*Short task:*
Find, in the records below, the line that contains "were 2268x1635 pixels." and the line that contains "PI = math.pi". Copy those two lines and everything between them exactly, but not the pictures.

*Supplied records:*
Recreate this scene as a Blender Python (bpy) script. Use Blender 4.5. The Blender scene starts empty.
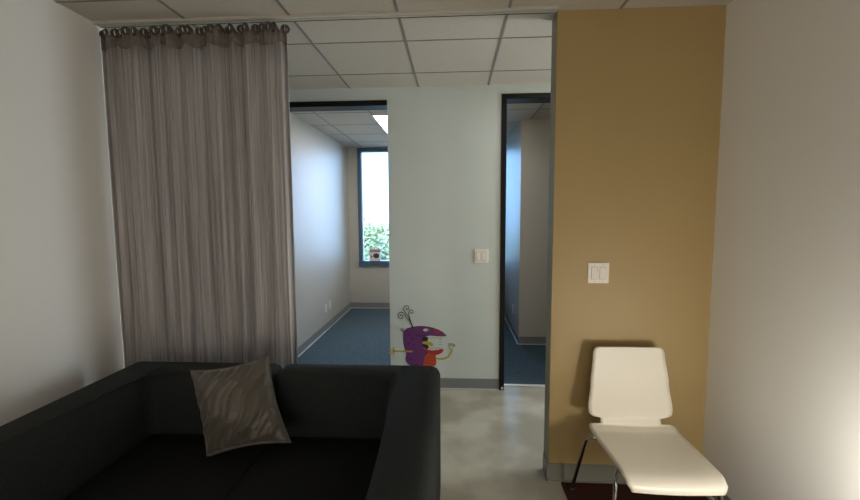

---

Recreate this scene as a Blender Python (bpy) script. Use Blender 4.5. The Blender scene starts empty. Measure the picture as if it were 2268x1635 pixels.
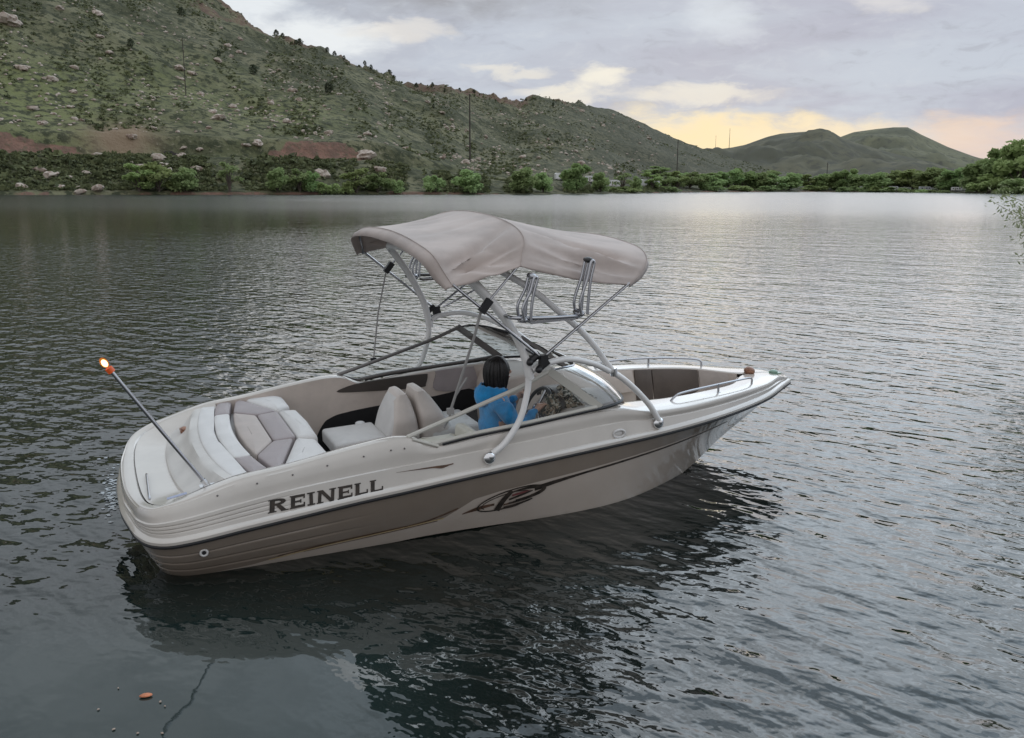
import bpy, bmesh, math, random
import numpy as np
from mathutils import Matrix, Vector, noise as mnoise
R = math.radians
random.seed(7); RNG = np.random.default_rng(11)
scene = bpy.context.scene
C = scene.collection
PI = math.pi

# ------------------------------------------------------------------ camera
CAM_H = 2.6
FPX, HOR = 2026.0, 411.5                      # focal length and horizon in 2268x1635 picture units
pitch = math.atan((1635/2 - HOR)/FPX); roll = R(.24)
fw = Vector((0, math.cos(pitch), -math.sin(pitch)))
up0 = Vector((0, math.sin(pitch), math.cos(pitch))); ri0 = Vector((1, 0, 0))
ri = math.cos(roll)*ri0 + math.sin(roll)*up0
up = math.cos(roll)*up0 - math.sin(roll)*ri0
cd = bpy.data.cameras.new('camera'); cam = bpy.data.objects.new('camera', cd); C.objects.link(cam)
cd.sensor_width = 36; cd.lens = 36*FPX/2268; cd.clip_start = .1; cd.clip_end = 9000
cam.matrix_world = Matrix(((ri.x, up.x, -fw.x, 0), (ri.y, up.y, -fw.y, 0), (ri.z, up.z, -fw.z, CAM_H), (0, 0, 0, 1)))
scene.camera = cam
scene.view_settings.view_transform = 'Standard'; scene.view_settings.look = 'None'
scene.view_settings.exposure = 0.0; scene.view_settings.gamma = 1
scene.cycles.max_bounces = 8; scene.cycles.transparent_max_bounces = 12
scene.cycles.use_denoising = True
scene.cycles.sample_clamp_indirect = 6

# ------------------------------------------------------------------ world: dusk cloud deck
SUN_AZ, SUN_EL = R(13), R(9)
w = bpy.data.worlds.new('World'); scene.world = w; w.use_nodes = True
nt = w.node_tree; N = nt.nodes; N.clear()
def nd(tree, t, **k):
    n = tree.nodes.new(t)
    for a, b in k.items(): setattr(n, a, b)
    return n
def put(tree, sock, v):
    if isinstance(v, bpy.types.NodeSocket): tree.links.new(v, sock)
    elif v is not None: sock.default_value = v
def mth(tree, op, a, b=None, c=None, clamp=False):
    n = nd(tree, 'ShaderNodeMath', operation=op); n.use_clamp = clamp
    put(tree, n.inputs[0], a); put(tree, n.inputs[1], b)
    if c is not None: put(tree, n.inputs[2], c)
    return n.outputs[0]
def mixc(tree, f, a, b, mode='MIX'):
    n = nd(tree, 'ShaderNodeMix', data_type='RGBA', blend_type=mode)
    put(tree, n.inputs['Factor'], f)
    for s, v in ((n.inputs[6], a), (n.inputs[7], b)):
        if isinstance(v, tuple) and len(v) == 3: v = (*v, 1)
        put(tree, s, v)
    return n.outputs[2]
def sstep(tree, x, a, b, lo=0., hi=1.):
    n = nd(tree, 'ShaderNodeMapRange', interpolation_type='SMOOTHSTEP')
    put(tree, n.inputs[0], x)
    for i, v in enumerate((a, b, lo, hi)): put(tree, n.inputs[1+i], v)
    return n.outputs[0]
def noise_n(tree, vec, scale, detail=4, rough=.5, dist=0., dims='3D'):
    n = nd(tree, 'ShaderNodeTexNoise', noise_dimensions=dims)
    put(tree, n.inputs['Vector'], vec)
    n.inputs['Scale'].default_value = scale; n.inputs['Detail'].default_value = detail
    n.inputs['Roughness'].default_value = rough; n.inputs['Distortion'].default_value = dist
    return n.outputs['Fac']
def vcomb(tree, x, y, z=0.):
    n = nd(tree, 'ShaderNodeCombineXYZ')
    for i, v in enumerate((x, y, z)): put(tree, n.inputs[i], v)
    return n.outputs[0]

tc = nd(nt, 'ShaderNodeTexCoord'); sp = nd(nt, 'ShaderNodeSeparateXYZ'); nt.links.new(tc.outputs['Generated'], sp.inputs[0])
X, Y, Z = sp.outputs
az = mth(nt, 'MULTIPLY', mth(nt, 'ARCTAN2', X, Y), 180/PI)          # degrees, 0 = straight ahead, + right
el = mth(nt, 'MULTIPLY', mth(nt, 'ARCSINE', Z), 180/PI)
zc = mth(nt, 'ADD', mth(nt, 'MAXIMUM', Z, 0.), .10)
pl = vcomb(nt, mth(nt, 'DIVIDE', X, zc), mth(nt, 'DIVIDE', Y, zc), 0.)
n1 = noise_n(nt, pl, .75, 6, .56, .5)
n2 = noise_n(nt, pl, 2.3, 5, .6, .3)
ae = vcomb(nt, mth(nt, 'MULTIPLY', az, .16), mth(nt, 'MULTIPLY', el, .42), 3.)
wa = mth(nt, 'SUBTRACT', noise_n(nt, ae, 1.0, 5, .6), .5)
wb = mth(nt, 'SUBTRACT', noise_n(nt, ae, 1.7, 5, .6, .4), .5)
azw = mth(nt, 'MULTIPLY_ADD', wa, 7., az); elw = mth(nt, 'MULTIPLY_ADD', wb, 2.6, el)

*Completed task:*
Recreate this scene as a Blender Python (bpy) script. Use Blender 4.5. The Blender scene starts empty. Measure the picture as if it were 2268x1635 pixels.
import bpy, bmesh, math, random
import numpy as np
from mathutils import Matrix, Vector, noise as mnoise
R = math.radians
random.seed(7); RNG = np.random.default_rng(11)
scene = bpy.context.scene
C = scene.collection
PI = math.pi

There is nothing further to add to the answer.